■ SOURCE DATA ■
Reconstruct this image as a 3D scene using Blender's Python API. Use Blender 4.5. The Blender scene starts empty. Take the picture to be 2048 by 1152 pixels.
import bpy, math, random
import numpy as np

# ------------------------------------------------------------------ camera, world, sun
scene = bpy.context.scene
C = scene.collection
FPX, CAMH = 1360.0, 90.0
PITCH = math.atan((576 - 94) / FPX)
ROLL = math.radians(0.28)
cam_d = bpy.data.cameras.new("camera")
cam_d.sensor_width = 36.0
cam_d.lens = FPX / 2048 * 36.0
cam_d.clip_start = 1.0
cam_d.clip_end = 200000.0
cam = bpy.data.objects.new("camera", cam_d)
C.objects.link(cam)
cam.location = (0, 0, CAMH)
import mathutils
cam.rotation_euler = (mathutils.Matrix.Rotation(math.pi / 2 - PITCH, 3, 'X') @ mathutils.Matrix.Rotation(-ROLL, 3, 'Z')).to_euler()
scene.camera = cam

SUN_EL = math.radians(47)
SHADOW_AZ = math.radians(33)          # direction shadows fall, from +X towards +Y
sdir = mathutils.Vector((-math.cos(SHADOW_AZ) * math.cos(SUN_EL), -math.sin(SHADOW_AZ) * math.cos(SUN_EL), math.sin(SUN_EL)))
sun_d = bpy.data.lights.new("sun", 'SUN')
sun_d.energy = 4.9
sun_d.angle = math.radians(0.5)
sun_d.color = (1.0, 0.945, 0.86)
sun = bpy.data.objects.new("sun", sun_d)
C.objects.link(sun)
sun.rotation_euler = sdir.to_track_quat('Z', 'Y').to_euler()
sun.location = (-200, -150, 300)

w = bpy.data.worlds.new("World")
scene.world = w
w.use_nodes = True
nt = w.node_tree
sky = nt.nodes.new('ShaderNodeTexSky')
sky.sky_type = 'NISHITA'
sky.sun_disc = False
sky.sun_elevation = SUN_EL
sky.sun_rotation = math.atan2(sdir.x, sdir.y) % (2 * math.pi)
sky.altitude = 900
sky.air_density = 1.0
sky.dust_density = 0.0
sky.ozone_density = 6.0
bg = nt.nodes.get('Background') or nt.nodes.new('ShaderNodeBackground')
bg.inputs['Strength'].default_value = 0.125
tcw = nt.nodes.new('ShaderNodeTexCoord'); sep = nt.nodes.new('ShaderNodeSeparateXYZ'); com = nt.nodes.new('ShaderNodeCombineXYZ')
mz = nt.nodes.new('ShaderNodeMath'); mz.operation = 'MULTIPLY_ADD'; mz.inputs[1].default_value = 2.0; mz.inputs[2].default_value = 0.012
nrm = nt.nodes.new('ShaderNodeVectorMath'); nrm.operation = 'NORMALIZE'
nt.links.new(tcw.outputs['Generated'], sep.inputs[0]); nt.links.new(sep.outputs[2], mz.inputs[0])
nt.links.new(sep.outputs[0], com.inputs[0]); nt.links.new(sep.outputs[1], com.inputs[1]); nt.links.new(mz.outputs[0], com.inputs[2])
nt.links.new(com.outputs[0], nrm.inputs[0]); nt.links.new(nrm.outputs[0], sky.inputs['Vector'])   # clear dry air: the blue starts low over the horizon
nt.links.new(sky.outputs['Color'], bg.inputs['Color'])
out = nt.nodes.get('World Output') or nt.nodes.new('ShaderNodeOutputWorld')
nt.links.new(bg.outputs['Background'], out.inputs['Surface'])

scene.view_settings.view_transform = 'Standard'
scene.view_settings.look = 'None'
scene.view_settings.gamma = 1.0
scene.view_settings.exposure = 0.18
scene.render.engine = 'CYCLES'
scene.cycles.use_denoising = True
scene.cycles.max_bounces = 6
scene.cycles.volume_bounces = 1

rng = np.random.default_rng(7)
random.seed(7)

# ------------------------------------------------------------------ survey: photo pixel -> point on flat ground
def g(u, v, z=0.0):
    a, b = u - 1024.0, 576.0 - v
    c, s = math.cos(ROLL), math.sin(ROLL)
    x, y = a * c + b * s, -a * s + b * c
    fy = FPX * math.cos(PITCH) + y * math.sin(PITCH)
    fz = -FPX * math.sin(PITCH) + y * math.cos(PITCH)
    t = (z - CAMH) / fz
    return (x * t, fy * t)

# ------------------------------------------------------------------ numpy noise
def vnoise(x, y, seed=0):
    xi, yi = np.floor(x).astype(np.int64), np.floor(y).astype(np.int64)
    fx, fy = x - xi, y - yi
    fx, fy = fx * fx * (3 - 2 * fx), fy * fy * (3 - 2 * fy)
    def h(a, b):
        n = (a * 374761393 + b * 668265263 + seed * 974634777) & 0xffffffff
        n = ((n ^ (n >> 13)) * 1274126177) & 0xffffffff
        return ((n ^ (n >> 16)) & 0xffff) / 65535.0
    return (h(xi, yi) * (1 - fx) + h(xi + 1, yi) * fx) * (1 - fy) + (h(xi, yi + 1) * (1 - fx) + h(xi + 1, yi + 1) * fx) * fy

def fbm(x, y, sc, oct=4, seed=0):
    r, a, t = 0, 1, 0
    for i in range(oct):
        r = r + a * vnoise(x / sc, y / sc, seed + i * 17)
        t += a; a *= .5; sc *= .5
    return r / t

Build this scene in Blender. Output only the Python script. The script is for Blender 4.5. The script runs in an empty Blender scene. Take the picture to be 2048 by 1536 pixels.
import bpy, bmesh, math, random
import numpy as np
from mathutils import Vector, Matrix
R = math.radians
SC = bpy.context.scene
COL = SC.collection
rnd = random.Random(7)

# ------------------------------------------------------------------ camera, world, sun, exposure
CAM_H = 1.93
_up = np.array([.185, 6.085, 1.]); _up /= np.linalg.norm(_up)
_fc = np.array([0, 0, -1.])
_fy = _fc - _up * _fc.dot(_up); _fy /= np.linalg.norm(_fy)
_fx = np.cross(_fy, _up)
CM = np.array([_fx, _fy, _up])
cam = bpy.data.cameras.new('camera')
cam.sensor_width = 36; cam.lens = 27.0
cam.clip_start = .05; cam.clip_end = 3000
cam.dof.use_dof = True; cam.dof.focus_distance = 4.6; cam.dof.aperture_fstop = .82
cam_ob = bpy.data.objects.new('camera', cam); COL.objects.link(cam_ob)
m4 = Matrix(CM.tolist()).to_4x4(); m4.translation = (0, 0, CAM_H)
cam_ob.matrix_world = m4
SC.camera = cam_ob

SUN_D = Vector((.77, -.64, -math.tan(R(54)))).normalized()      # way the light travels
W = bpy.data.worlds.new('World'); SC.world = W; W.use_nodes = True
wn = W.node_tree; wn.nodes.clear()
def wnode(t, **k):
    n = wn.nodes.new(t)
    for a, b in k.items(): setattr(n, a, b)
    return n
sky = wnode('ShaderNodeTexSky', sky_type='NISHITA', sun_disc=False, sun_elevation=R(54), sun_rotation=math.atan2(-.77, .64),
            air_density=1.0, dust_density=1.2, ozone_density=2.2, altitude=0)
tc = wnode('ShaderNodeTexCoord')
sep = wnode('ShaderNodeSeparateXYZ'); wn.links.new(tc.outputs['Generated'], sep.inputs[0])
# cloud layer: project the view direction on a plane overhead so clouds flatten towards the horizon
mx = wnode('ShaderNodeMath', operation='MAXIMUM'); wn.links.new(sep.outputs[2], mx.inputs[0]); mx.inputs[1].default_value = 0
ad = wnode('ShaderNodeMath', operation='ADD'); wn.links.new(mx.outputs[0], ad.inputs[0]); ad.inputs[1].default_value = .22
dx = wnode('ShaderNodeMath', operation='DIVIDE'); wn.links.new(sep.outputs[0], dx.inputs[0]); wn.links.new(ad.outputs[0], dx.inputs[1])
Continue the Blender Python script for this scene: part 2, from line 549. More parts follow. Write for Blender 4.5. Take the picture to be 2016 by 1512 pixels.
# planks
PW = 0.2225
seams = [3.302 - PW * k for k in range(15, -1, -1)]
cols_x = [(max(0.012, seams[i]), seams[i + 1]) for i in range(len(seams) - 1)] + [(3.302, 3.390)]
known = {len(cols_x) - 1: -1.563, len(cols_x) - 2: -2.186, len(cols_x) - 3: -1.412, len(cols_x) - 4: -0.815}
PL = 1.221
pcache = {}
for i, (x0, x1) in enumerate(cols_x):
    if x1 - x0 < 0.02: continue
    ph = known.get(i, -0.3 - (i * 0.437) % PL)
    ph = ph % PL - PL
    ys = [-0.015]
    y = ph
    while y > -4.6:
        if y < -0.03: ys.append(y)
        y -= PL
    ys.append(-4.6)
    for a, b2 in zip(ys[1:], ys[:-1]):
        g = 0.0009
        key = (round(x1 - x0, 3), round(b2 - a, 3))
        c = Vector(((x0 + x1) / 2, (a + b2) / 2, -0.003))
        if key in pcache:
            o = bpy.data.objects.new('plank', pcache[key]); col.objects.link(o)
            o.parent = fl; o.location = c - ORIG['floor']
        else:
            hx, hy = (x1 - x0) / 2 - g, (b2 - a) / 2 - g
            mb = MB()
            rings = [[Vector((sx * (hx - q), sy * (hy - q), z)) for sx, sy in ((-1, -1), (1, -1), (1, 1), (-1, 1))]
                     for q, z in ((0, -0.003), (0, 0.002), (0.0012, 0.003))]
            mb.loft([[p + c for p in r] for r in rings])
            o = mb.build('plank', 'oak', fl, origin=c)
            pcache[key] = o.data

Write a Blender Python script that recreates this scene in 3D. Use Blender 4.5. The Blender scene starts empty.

■ AIM ■
Exact duplication is required for the lines above, from the line that contains "Build this scene" to the line that contains "SC.camera = cam_ob", inclusive; omit all others.

■ RESPONSE TO THIS EXERCISE ■
Build this scene in Blender. Output only the Python script. The script is for Blender 4.5. The script runs in an empty Blender scene. Take the picture to be 2048 by 1536 pixels.
import bpy, bmesh, math, random
import numpy as np
from mathutils import Vector, Matrix
R = math.radians
SC = bpy.context.scene
COL = SC.collection
rnd = random.Random(7)

# ------------------------------------------------------------------ camera, world, sun, exposure
CAM_H = 1.93
_up = np.array([.185, 6.085, 1.]); _up /= np.linalg.norm(_up)
_fc = np.array([0, 0, -1.])
_fy = _fc - _up * _fc.dot(_up); _fy /= np.linalg.norm(_fy)
_fx = np.cross(_fy, _up)
CM = np.array([_fx, _fy, _up])
cam = bpy.data.cameras.new('camera')
cam.sensor_width = 36; cam.lens = 27.0
cam.clip_start = .05; cam.clip_end = 3000
cam.dof.use_dof = True; cam.dof.focus_distance = 4.6; cam.dof.aperture_fstop = .82
cam_ob = bpy.data.objects.new('camera', cam); COL.objects.link(cam_ob)
m4 = Matrix(CM.tolist()).to_4x4(); m4.translation = (0, 0, CAM_H)
cam_ob.matrix_world = m4
SC.camera = cam_ob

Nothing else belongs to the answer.